About three-quarters of the Earth`s surface is covered with water. But how did it get there?
While some scientists believe water was delivered by icy space rocks smashing into the planet after it was formed, others have argued that water has been on Earth since its formation -- and new research indicates they might be right.

An international team of scientists has found new evidence that water may have been a fundamental part of Earth since its beginning some 4.5 billion years ago.

"Our data suggest that the majority of Earth`s water was sourced from water molecules stuck to the surface of dust particles," Dr. Lydia Hallis, the earth scientist at the University of Glasgowin Scotland who led the research, told The Huffington Post. "These dust particles eventually accreted together to form the Earth. So the planet`s water was brought in during Earth`s initial formation."

For the study, which was published Friday in the journal Science, researchers examined volcanic rocks from Baffin Island off the Canadian coast and Icelandic lava. They noted that the rocks were from ancient sources beneath Earth`s surface and have remained untouched since the planet`s formation.

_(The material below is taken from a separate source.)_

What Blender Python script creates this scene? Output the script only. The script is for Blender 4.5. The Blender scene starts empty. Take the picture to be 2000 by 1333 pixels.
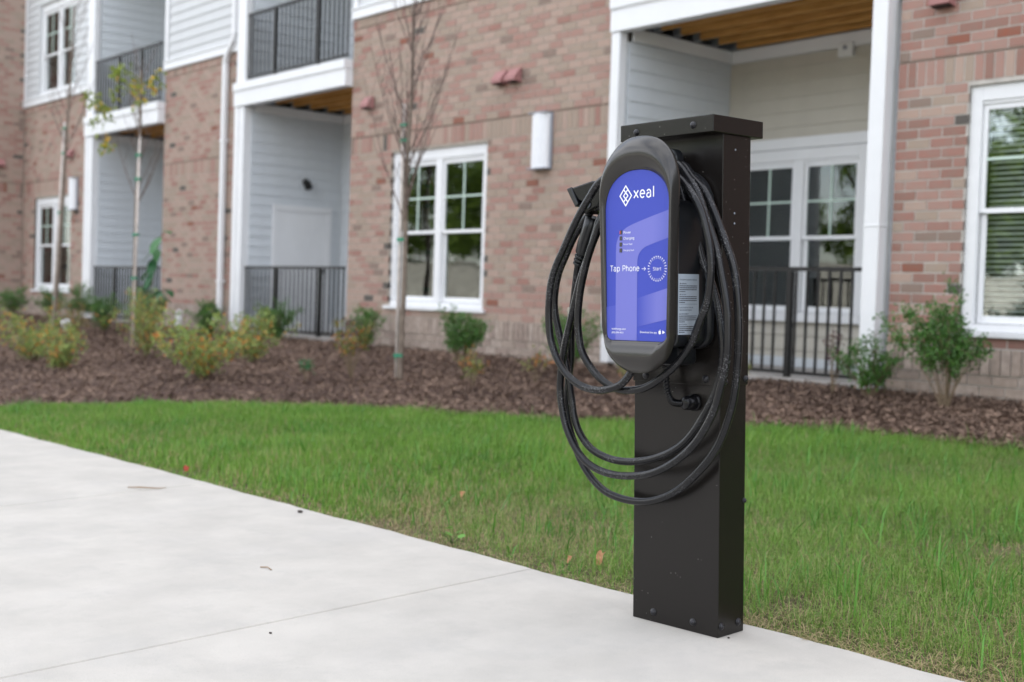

Using an advanced instrument called an ion microprobe, scientists took a close look inside the rocks to detect any chemical traces of early water, including its hydrogen composition.

In addition to finding such traces, they determined that the water`s chemical composition had very little of a hydrogen isotope called deuterium, which is sometimes called "heavy hydrogen." Deuterium can be linked to different planetary bodies in space, but the amount found in the water suggests that it was not carried to Earth from elsewhere.

"We have to look at the fingerprints both in space, for all the starting materials, and on Earth," Dr. Karen Meech, an astronomer at the University of Hawaii and a co-author of the research, told the Christian Science Monitor. "[Then], like a detective, compare the two to see what the best sources are."

The researchers concluded that water molecules must have been a part of the dust surrounding the sun in our solar system that accumulated to help form our planet -- and around 20 percent of the water studied may have existed when Earth was formed, Nature magazine reported.

"If Earth formed with its water from the very beginning ... there is no reason to assume that the other planets and rocky bodies in our solar system, and possibly in other solar systems, didn`t form in the same way," Hallis said.

"If this is the case, we would expect that these rocky bodies would also be water rich," she said. "Thus our research indicates that finding `blue planets` around other stars may be more likely than we previously thought."

The researchers hope their findings may be used to help astronomers find and better understand these other planets in the universe that may be watery.

"What I think is neat about the story of the origin of Earth’s water is if it required some sort of special architecture within our solar system, some special arrangement of all the planetesimals, or migration of the planets to get water to Earth," Meech told Discovery News.

If so, that has "huge implications for the thousands of extrasolar planets that have been discovered," she said. "Maybe just being at the right distance from your star is not good enough to get the ingredients for life, namely water."